El volumen reúne veinte poemas surgidos de un juego con el habla popular venezolana en el que se recuperan y revalorizan las operaciones desparpajadas con las que la voz de los niños saben refrescar el lenguaje. Palabras y letras que se alteran y alternan, se arman y se quiebran, como en una ronda infantil, como en la mesa de un tipógrafo: “La bici sigue la cleta/ por una ave siempre nida/ y una trom suena su peta… / ¡Qué canción tan perseguida.” “Todavía no comprendemos que escribir para los niños es algo perfectamente serio”, aseguraba Polo en un artículo publicado en La Gaceta de Puerto Malo, y esa seriedad se evidencia en su escritura que habla desde el humor y el disparate, desde la irreverencia que le permite desarmar y rearmar el lenguaje, como en “Al Revés”: “Su luna es anul,/ su sol es un los/ es luza el azul/ y soida el adiós”. La materialidad de la palabra es accionada por el hablante lírico y por consiguiente por el lector cuya voz reúne, juega, se regodea y repite la sonoridad del verso, que se vuelve así significante lúdico y poético: el niño zurdo de “Al Revés” invierte las palabras; la Rana Ana no puede pronunciar la A; el jinete Gago “…funde y confunde/ todos los vocablos./ Al cinto de la esdapa,/ sobre su callabo,/ para por el pueblo/ siempre soliratio.”; “El Mono” agrega sílabas que expanden las palabras: “Paseando en biciqueleta/ en el mes de feberero,/ un mono peretencioso/ tuvo un serio toropiezo.”; “El gavilán” y “Tontería” juegan con la acentuación de las palabras; en “Canción” se altera la sintaxis: “Termino el mi cuento/ por me despedir./ Ya cantando siento/ la mi madre al viento/ para me dormir.”

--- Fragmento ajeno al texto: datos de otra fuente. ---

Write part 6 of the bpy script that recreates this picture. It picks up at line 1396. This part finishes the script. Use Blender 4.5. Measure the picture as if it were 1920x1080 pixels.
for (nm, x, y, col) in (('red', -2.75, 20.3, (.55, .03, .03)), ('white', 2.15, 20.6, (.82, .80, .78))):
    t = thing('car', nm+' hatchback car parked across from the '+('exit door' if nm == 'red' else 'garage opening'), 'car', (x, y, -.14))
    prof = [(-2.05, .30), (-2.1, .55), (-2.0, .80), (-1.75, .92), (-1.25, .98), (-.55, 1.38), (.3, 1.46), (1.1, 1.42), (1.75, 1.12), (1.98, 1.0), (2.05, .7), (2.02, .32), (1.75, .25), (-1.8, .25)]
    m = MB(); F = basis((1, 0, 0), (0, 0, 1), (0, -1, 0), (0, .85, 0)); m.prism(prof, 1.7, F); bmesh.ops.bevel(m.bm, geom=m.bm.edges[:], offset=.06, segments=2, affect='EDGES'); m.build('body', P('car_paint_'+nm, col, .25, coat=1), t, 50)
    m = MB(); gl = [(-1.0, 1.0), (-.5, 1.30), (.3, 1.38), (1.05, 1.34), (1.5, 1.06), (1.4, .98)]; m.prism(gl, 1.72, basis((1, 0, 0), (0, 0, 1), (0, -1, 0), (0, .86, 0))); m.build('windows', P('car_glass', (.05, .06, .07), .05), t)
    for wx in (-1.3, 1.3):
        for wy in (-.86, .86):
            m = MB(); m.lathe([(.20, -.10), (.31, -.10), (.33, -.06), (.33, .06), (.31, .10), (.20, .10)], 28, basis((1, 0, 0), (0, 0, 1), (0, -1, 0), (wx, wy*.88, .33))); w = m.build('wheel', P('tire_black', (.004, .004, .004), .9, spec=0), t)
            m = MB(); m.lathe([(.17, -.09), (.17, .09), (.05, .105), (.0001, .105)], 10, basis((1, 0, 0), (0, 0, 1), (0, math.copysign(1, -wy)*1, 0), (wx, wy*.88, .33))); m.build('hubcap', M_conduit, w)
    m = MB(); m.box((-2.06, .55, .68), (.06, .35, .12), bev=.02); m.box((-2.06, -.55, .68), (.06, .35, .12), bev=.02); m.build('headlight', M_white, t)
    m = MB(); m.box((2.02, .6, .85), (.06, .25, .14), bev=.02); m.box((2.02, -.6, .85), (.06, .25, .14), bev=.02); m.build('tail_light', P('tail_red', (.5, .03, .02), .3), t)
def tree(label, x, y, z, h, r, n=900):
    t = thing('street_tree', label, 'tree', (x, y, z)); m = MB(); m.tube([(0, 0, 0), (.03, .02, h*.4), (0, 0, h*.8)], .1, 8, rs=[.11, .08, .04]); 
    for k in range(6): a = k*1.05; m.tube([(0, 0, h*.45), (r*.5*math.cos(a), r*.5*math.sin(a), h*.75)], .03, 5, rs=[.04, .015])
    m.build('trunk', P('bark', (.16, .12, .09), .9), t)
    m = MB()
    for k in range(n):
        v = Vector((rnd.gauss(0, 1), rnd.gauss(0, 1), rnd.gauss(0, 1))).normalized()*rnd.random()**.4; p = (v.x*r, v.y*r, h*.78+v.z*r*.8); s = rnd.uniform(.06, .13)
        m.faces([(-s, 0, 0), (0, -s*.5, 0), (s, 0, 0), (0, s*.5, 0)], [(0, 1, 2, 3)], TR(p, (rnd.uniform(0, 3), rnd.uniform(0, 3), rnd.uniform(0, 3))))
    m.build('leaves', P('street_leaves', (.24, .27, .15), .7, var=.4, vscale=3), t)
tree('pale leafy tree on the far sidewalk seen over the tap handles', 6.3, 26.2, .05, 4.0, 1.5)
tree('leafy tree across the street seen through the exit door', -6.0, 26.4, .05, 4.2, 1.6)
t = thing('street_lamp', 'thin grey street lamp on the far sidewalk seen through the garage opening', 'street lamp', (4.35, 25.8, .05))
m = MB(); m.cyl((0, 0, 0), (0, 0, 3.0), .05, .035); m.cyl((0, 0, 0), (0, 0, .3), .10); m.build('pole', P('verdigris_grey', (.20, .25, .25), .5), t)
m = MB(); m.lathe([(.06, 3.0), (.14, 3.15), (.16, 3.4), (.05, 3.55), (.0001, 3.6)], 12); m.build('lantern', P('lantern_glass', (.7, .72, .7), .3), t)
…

A su vez, las ilustraciones que entran en diálogo con estos poemas están compuestas por colores plenos, sin sombras ni bordes, personajes en un único plano, en los que la simpleza y lo despojado posibilitan lecturas profundas y múltiples. Los dibujos juegan con las letras (otra vez, como en la mesa de un taller de tipografía) y crean potentes significantes con los que el lector, como un operario, debe trabajar para construir sentidos.
Una estética de la irreverencia y lo lúdico; una invitación a experimentar con la música del lenguaje y las convenciones visuales; un recorrido que inquieta, que da trabajo, que no habilita un manso devenir pasivo por la palabra; un camino que esconde y descubre sorpresas, como ocurre con todo buen juego.